_REQUEST_.
In the entries below, find every line holding the string "that" and collect it.

_SOURCE DATA_.

┌──

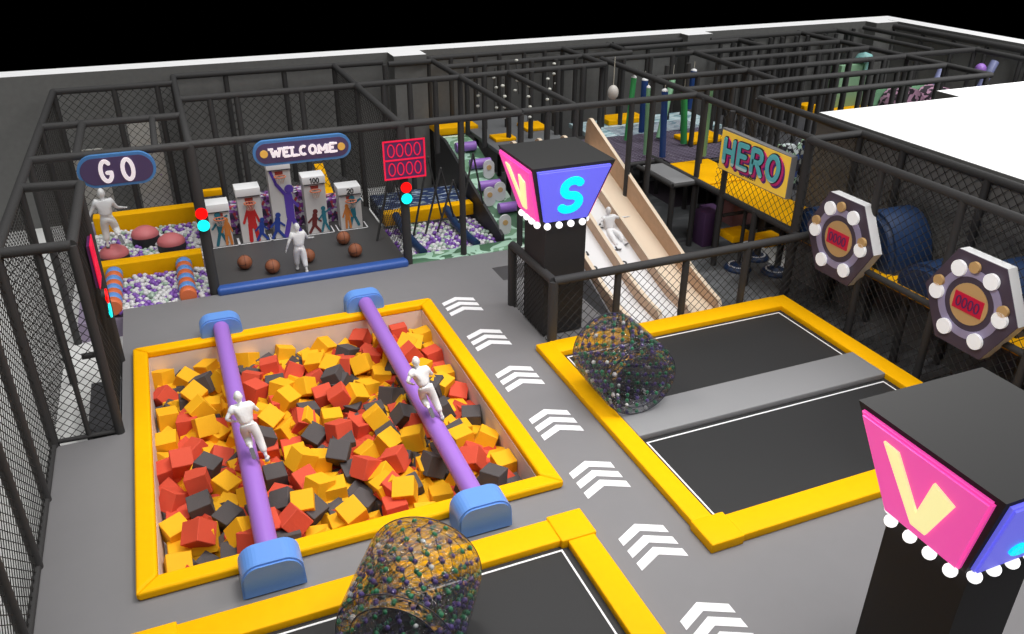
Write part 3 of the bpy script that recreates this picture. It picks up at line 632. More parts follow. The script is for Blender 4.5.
# hexagon signs
def hexsign(lab, cy):
    cx, cz = 15.0, 2.15; t = thing('hexagon_sign', lab, 'sign', (cx+.15, cy, cz-1.05), 'hexagon score signs on the gallery net')
    u = -Y
    hp = [(-x, y) for x, y in ngon(1.12, 6)]; hp = [(x*1.02, y*1.07) for x, y in ngon(1.14, 6)]
    MB().prism(hp, (cx+.30, cy, cz), u, Z, (-.27, 0, 0)).build('white_box', mat('white sign box', (.85, .85, .85), .5), t)
    MB().prism(hp, (cx+.03, cy, cz), u, Z, (-.03, 0, 0)).build('face_board', slate_p, t)
    rg = MB(); n = 40
    for i in range(n):
        a0, a1 = 2*PI*i/n, 2*PI*(i+1)/n
        rg.prism([(.60*math.cos(a0), .60*math.sin(a0)), (.78*math.cos(a0), .78*math.sin(a0)), (.78*math.cos(a1), .78*math.sin(a1)), (.60*math.cos(a1), .60*math.sin(a1))], (cx, cy, cz), u, Z, (-.012, 0, 0))
    rg.build('lavender_ring', lav, t)
    MB().prism(ngon(.46, 32), (cx, cy, cz), u, Z, (-.02, 0, 0)).build('tan_disc', tan, t)
    d = MB().prism([(-.36, -.19), (.36, -.19), (.36, .19), (-.36, .19)], (cx-.02, cy, cz), u, Z, (-.02, 0, 0)).build('display_panel', mat('red display', (.40, .005, .03), .4, emit=(.6, .005, .04), estr=.3), t)
    letters('0000', (cx-.04, cy, cz), u, Z, .22, .03, .012, dispbg, d, 'digit', gap=.22, track=.95)
    for i in range(6):
        a = PI/3*i + .02; MB().tube((cx-.02, cy - .80*math.cos(a), cz + .80*math.sin(a)), (cx-.09, cy - .80*math.cos(a), cz + .80*math.sin(a)), .175, 20).build('white_knob', mat('white knob', (.85, .85, .85), .35, emit=(1, 1, 1), estr=.3), t)
    for a in (math.radians(94), math.radians(164), math.radians(15)):
        MB().tube((cx-.02, cy - .84*math.cos(a), cz + .84*math.sin(a)), (cx-.09, cy - .84*math.cos(a), cz + .84*math.sin(a)), .125, 16).build('tan_knob', tan, t)
hexsign('farther hexagon sign with white knobs, beside the HERO platform', 14.68)
hexsign('nearer hexagon sign with white knobs, at the right edge', 10.75)

# ------------------------------------------------------------------ gallery deck, domes
MB().pad(15.45, 16.95, 5, 16.5, 1.35, 1.55).build('yellow_deck', yellow, label='long yellow padded deck of the right gallery behind the hexagon signs', cat='padded deck')
def arch(lab, cy, wy, h, x0=15.5, x1=17.0, z0=1.55):
    prof = [(-wy, 0)] + [(wy*math.cos(PI*i/32), h*math.sin(PI*i/32)**.8) for i in range(16, -1, -1)][0:]
    prof = [(wy*math.cos(PI*i/32), h*math.sin(PI*i/32)) for i in range(33)]
    bm = bmesh.new(); n = len(prof)
    vs = [bm.verts.new((xx, cy+a, z0+b)) for xx in (x0, x1) for a, b in prof]
    bm.faces.new(vs[:n]); bm.faces.new(vs[n:][::-1])
    for i in range(n): bm.faces.new((vs[i], vs[n+i], vs[n+(i+1) % n], vs[(i+1) % n]))
    bmesh.ops.recalc_face_normals(bm, faces=bm.faces[:])
    bmesh.ops.bevel(bm, geom=[e for e in bm.edges if abs(e.verts[0].co.x-e.verts[1].co.x) < .01 and (e.verts[0].co.z > z0+.01 or e.verts[1].co.z > z0+.01)], offset=.12, segments=3, affect='EDGES')
    mb = MB().bm(bm, 0, False); o = mb.build('half_round_block', navy, label=lab, cat='padded block', group='navy half-round blocks on the gallery'); return o
arch('navy blue half-round padded block behind the farther hexagon sign', 14.3, .9, 1.35, 15.6, 17.0)
arch('small navy blue half-round padded block beside the corner post of the HERO platform', 16.35, .65, .75, 15.5, 16.4)
arch('navy blue half-round padded block behind the nearer hexagon sign', 10.9, .9, 1.3, 15.6, 17.0)
arch('low navy blue half-round padded block between the two hexagon signs', 12.35, .85, .7, 15.5, 16.9)

# ------------------------------------------------------------------ platform behind HERO and pads under it
MB().pad(15.42, 16.95, 16.7, 20.8, 1.4, 1.6).build('yellow_deck', yellow, label='yellow padded deck behind the netting under the HERO board', cat='padded deck')
MB().pad(15.45, 17.0, 20.9, 23.2, 1.45, 1.62).build('yellow_deck', yellow, label='yellow padded deck beside the grey pad at the back of the HERO platform', cat='padded deck')
MB().pad(14.5, 15.45, 21.4, 23.4, 1.5, 1.6).build('grey_deck_pad', greyp, label='light grey deck pad in front of the net deck', cat='deck pad')
MB().tube((14.45, 21.4, 1.5), (14.45, 23.6, 1.5), .08).tube((14.45, 21.4, 1.5), (15.4, 21.4, 1.5), .08).tube((13.3, 24.0, 1.5), (14.45, 24.0, 1.5), .08).build('deck_edge_pipe', pipe, label='dark padded edge pipe under the light grey deck pad', cat='pipe')
for i, (x, y, z, lb) in enumerate(((16.0, 19.9, .1, 'lower yellow step pad under the platform, the left one'), (16.7, 19.2, .1, 'lower yellow step pad under the platform, the right one'))):
    MB().pad(x-.45, x+.35, y-.45, y+.3, z, z+.22).build('step_pad', yellow, label=lb, cat='step pad', group='yellow step pads under the platform')
for i, (x, y, h) in enumerate(((16.05, 21.6, .5), (16.7, 22.3, .3))):
    MB().pad(x-.27, x+.27, y-.3, y+.3, -.8, -.8+h+.7).build('foam_block', mat('dull purple vinyl', (.10, .045, .13), .6), label=('tall' if i == 0 else 'shorter') + ' purple padded block standing under the yellow deck', cat='padded block')
MB().pad(16.2, 17.1, 20.4, 21.0, .2, 1.1).build('mauve_block', mat('mauve vinyl', (.20, .09, .09), .6), label='mauve padded panel under the platform behind the yellow steps', cat='padded block')
for i, (x, y, lb) in enumerate(((15.85, 19.4, 'left'), (16.75, 18.7, 'middle'), (16.9, 19.9, 'rear'))):
    t = thing('spinner_base', 'navy spinner base with white ring under the platform, the %s one' % lb, 'spinner', (x, y, -.8), 'navy spinner bases')
    MB().lathe([(.42, 0), (.45, .05), (.40, .12), (.2, .16), (.1, .2)], (x, y, -.79), 28).build('base_disc', navy, t)
    rg = MB(); n = 28
    for k in range(n):
        a0, a1 = 2*PI*k/n, 2*PI*(k+.7)/n
        rg.prism([(.26*math.cos(a0), .26*math.sin(a0)), (.32*math.cos(a0), .32*math.sin(a0)), (.32*math.cos(a1), .32*math.sin(a1)), (.26*math.cos(a1), .26*math.sin(a1))], (x, y, -.655), X, Y, (0, 0, .015))
    rg.build('white_ring', white_m, t); MB().tube((x, y, -.65), (x, y, 1.3), .06).build('post', pipe, t)

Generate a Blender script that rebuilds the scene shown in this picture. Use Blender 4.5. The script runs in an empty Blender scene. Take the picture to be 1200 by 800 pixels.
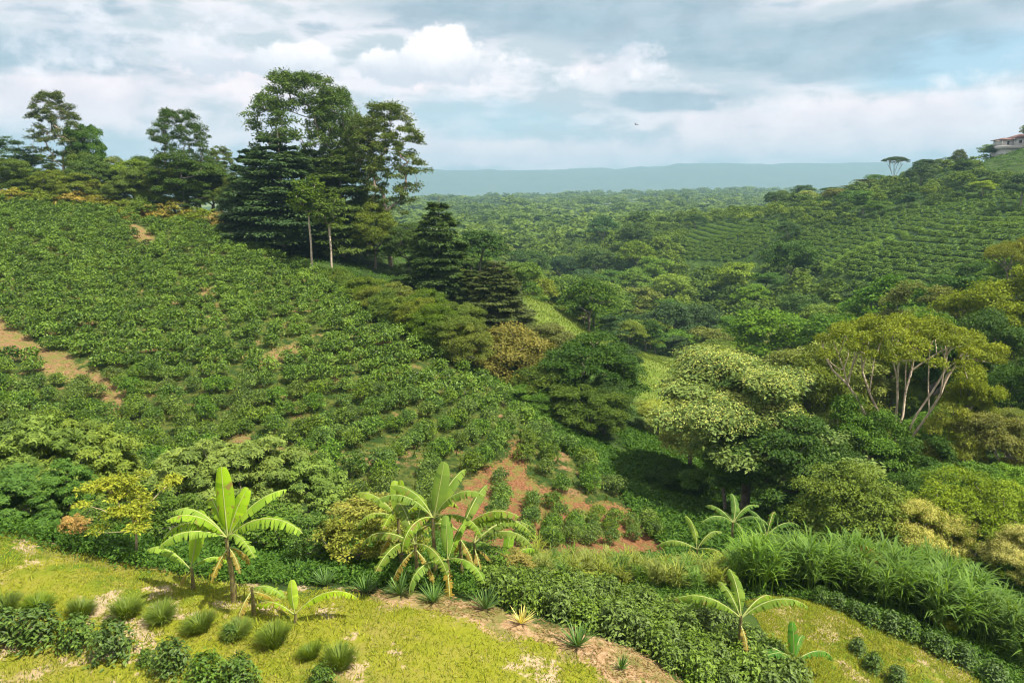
import bpy, math, random
import numpy as np
from mathutils import Vector
R = math.radians
SC = bpy.context.scene
COL = SC.collection
rng = np.random.default_rng(11)
random.seed(5)

# ------------------------------------------------------------------ camera model (pixels of the 1200x800 photograph)
CAMZ = 45.0
F = 800.0
PITCH = R(12.3)
CP, SP = math.cos(PITCH), math.sin(PITCH)

def ray(px, py):
    """unit-axis-depth direction of a picture point"""
    x = (px - 600.0) / F
    y = (400.0 - py) / F
    return np.array([x, CP + y * SP, -SP + y * CP])

def at_depth(px, py, d):
    return ray(px, py) * d + np.array([0, 0, CAMZ])

# ------------------------------------------------------------------ terrain
CTRL = [  # picture point, depth of the ground there
    (0,800,18.4),(400,800,18.6),(600,800,19.3),(700,790,20.3),(800,800,20.8),(0,625,25.5),(130,655,24.8),(275,700,22.4),(400,695,23.2),(600,715,23.3),
    (500,700,23.3),(720,750,22.2),
    (900,720,28),(1000,800,25),(1150,800,26.4),(850,790,22.8),(960,700,30),(1060,730,29),(1200,775,29),(700,690,30),(1100,700,33),(820,690,31),
    (510,670,27),(300,660,29),(100,630,30),
    (0,600,42),(200,600,42),(400,610,42),(200,560,47),(400,560,50),(0,480,58),(200,480,60),(400,480,62),(550,480,66),(640,520,62),(700,560,58),
    (680,640,47),(600,560,55),(560,600,48),(770,640,50),(850,620,50),(900,600,60),(1000,640,50),(990,660,48),(620,600,50),
    (0,400,72),(200,400,74),(400,400,76),(520,410,80),(0,330,90),(200,330,92),(365,330,98),(0,280,105),(150,280,106),(280,285,112),
    (0,236,124),(100,243,124),(250,262,125),(350,290,118),(440,320,112),(515,340,105),(580,380,100),(450,372,90),
    (640,470,83),(700,500,80),(740,560,66),
    (618,350,140),(655,362,134),(690,390,130),(760,420,120),(800,440,118),(780,480,100),(820,520,92),(840,470,118),
    (830,290,300),(830,262,380),(930,247,400),(1050,215,350),(1150,192,332),(1200,173,330),(1300,150,330),
    (1000,300,200),(1100,310,180),(1200,270,190),(1200,240,230),(1100,260,235),(1000,270,260),(900,285,270),(1300,280,190),(800,256,450),
]
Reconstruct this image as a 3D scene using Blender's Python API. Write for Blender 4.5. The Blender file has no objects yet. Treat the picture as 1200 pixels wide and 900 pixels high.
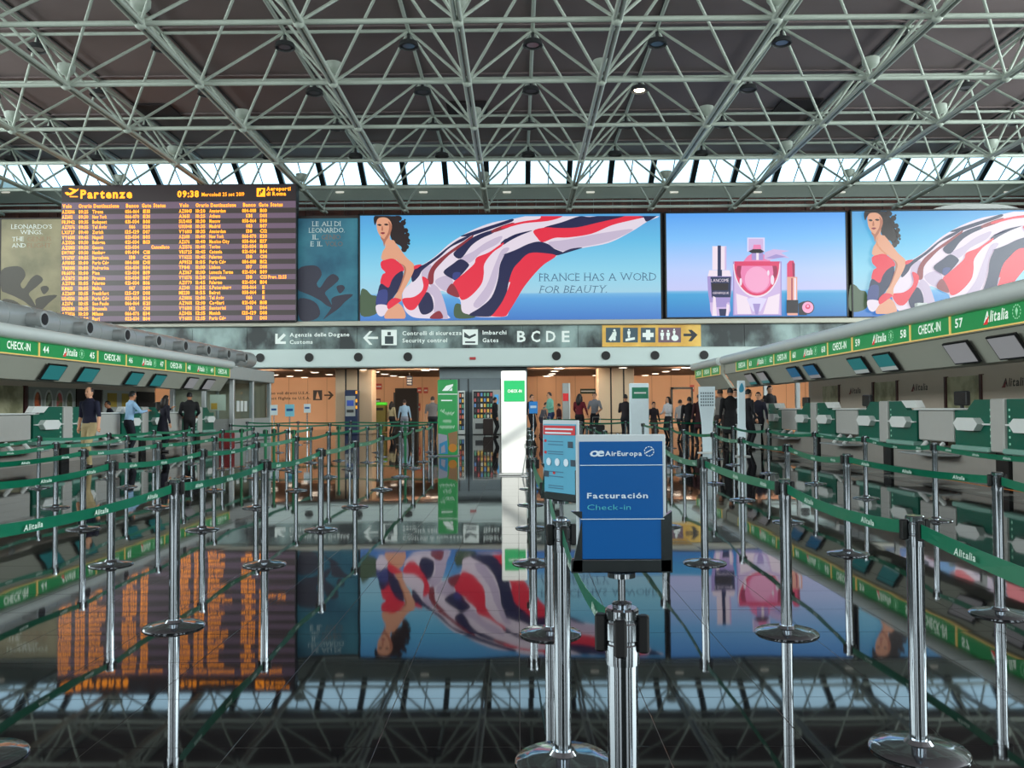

└──

_OUTPUT OF THE TASK_.
Write part 3 of the bpy script that recreates this picture. It picks up at line 632. More parts follow. The script is for Blender 4.5.
Generate a Blender script that rebuilds the scene shown in this picture. Use Blender 4.5. The script runs in an empty Blender scene. Take the picture to be 1200 by 800 pixels.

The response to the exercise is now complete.